Multi-sensors data fusion approach for site-specific seeding of consumption and seed potato production

This study evaluated the agronomic and economic prospects of Site-Specific Seeding (SSS) for consumption and seed potato production based on Management Zone (MZ) maps delineated with the fusion of multiple soil and crop attributes at four experimental sites in Belgium. Soil pH, organic carbon, P, K, Mg, Ca, Na, moisture content, cation exchange capacity, apparent electrical conductivity and crop normalized difference vegetation index were measured with an on-line visible and near-infrared reflectance spectroscopy sensor, electromagnetic induction sensor, and Sentinel-2 constellation, respectively. Spatial alignment of the different data layers generated a co-georeferenced data matrix for data fusion by k-means clustering.

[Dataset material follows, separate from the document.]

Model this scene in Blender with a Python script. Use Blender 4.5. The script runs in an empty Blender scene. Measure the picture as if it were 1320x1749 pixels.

Per field MZ classes were ranked according to their fertility status and the prescription rule of sowing more seeds to the more fertile zones and vice versa was adopted and compared against a Uniform Rate Seeding (URS) treatment in a strip plot experiment. Cost–benefit analysis revealed that the SSS improved tuber yields, hence, increased gross margin (137.81 to 457.83 €/ha) of production compared to the URS, although SSS consumed relatively higher amount of seeds. The percentage of gross margin increase varied between 2.34 and 27.21%, with the highest profitability in fields with low productivity. Larger seed-to-seed spacing than the control increased the proportion of the most demanded and profitable tuber category, suggesting the seeding interval is a key determinant of tuber size distribution. It is suggested to adopt SSS for potato production using the proposed multi-sensor data-fusion approach to manage in-field soil and crop variabilities, and improve productivity and profitability.